▸ **Short problem**
Collect each line holding the string "Write".

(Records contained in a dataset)
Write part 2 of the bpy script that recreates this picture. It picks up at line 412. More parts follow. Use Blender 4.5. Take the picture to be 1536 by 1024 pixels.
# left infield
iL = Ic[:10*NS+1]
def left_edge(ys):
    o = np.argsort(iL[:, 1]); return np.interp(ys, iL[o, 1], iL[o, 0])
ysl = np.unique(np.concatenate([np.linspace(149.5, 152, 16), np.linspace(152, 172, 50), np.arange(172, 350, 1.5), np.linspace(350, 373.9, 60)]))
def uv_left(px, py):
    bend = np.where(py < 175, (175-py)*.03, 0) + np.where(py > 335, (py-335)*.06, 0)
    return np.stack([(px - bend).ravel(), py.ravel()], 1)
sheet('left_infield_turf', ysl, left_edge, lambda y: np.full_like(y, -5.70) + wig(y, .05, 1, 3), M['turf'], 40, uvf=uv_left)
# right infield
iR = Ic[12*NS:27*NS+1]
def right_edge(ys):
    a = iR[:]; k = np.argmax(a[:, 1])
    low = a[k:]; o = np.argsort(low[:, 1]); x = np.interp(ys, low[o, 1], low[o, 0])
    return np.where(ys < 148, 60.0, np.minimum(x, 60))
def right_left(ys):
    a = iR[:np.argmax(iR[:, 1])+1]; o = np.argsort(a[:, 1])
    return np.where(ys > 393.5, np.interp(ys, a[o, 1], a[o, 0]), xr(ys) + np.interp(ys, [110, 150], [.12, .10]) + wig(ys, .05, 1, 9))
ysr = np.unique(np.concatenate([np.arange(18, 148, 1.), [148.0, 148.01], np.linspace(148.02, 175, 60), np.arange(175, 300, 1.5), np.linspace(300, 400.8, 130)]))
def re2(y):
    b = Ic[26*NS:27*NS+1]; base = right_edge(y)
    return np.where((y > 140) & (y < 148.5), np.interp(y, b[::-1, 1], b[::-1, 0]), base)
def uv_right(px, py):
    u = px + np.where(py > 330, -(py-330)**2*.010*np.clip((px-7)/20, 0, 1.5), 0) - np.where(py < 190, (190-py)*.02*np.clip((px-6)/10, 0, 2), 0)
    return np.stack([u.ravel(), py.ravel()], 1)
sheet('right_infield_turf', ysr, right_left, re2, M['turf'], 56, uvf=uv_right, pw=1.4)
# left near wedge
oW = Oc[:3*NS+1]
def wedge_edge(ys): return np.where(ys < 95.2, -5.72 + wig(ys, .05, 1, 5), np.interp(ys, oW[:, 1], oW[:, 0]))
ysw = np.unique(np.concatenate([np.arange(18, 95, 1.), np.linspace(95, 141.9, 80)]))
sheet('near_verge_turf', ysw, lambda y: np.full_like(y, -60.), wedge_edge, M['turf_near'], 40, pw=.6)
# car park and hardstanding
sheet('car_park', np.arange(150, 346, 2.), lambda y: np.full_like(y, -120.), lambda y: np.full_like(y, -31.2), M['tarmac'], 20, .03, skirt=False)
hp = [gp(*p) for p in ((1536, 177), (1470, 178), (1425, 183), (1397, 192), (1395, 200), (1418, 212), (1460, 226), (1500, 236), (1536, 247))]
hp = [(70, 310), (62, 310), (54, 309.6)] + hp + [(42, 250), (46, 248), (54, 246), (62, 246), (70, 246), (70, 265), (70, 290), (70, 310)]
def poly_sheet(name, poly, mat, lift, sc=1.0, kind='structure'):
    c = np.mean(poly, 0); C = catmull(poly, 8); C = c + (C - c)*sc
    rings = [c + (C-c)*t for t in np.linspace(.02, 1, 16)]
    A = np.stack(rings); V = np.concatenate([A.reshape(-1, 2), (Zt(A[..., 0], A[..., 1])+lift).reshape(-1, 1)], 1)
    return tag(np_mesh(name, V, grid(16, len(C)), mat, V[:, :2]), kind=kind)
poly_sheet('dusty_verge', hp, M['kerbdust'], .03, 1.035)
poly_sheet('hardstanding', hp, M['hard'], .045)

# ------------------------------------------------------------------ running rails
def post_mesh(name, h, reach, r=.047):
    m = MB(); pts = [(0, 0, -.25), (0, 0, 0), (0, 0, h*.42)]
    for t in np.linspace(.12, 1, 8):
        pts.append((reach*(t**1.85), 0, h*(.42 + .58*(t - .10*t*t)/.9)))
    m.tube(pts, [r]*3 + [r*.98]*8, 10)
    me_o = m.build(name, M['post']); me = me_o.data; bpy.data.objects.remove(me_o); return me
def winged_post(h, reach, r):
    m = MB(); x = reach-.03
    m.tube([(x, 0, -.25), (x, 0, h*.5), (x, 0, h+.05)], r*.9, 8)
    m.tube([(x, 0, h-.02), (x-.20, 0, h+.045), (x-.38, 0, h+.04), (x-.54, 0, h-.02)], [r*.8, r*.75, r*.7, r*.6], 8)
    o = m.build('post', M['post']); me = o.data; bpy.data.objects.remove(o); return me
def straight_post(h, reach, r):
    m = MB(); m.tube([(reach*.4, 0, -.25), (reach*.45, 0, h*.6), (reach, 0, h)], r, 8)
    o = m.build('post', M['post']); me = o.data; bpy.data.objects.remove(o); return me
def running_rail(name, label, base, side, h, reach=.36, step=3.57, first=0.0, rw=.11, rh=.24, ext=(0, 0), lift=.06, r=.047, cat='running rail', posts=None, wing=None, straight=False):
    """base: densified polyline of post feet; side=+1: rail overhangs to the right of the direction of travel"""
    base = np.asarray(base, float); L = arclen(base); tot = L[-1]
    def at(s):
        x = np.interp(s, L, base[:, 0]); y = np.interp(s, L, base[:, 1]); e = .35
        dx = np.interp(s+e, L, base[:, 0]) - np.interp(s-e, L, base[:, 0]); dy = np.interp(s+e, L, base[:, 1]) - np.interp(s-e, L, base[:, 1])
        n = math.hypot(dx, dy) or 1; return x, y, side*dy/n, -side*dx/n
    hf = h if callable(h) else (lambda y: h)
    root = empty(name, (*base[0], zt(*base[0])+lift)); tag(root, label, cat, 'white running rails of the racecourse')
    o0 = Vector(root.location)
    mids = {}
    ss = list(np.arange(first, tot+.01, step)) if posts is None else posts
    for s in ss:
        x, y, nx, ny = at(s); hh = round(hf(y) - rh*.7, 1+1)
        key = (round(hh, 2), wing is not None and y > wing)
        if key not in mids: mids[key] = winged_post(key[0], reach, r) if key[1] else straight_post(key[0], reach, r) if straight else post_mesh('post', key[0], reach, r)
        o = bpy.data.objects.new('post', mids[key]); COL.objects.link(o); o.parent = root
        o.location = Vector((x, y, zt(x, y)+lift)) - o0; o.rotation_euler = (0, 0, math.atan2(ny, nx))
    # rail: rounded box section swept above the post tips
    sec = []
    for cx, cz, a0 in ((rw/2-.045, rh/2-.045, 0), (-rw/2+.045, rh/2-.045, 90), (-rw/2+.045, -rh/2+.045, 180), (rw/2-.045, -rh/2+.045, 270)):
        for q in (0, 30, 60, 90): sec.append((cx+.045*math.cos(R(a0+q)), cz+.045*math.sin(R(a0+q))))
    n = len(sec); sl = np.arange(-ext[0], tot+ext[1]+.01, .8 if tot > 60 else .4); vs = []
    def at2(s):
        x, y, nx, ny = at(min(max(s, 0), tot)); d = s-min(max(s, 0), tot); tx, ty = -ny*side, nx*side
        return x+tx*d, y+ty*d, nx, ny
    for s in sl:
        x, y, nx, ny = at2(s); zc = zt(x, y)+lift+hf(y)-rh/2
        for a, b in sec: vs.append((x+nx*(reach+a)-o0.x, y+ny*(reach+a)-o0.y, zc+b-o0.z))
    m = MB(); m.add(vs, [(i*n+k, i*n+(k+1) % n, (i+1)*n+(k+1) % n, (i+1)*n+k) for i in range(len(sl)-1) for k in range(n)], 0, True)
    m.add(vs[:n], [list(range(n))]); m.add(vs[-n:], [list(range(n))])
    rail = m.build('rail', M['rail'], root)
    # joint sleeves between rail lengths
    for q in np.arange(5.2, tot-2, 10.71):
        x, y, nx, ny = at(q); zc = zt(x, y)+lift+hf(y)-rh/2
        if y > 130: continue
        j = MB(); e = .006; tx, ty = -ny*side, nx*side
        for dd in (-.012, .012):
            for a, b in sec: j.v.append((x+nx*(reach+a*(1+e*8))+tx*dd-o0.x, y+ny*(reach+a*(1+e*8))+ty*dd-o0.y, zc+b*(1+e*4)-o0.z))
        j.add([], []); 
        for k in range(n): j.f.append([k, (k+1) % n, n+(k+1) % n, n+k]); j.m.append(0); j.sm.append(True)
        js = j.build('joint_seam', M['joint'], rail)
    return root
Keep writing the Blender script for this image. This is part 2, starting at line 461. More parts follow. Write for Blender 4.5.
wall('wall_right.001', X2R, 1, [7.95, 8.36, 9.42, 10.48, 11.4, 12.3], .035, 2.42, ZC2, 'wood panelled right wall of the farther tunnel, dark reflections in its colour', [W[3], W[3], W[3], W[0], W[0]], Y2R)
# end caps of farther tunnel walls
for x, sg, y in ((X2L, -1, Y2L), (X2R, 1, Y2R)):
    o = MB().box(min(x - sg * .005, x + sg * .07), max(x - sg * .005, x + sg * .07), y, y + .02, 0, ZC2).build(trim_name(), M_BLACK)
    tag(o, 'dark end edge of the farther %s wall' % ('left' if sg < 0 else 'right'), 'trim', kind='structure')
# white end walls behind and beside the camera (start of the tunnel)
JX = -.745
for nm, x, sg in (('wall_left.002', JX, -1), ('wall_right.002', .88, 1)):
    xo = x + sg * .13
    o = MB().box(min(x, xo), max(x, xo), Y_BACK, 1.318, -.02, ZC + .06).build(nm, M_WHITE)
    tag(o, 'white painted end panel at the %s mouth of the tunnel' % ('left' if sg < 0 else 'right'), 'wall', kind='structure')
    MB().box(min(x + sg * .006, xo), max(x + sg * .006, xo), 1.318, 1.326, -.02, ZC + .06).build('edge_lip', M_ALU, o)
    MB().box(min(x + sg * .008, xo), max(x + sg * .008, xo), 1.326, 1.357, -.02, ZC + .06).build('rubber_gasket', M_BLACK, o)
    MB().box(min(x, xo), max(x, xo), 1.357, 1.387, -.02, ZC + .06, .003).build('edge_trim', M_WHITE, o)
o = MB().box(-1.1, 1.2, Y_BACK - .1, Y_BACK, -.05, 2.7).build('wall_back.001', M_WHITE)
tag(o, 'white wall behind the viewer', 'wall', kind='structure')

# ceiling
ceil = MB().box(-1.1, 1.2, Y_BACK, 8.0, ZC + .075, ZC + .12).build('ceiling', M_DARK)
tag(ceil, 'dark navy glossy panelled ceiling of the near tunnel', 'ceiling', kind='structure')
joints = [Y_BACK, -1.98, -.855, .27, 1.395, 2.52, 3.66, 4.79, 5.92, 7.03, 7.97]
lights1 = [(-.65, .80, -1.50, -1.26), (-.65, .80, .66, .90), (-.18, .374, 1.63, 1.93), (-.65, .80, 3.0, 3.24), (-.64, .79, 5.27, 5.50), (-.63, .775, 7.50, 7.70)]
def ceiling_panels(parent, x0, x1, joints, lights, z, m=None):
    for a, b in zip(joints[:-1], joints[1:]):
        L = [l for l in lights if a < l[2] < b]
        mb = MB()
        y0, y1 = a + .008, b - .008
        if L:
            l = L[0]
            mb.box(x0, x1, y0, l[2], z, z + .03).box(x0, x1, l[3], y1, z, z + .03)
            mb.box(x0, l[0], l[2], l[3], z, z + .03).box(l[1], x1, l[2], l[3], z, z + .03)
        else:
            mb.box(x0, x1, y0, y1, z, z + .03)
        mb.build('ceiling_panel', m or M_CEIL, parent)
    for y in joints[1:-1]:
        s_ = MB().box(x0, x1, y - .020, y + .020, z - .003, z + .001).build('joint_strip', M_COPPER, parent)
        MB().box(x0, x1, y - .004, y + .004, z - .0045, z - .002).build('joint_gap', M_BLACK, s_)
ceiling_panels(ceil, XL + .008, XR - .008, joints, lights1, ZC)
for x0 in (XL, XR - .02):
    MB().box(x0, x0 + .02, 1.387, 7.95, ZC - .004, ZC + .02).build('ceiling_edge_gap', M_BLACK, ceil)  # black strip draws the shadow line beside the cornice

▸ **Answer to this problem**
Write part 2 of the bpy script that recreates this picture. It picks up at line 412. More parts follow. Use Blender 4.5. Take the picture to be 1536 by 1024 pixels.
Keep writing the Blender script for this image. This is part 2, starting at line 461. More parts follow. Write for Blender 4.5.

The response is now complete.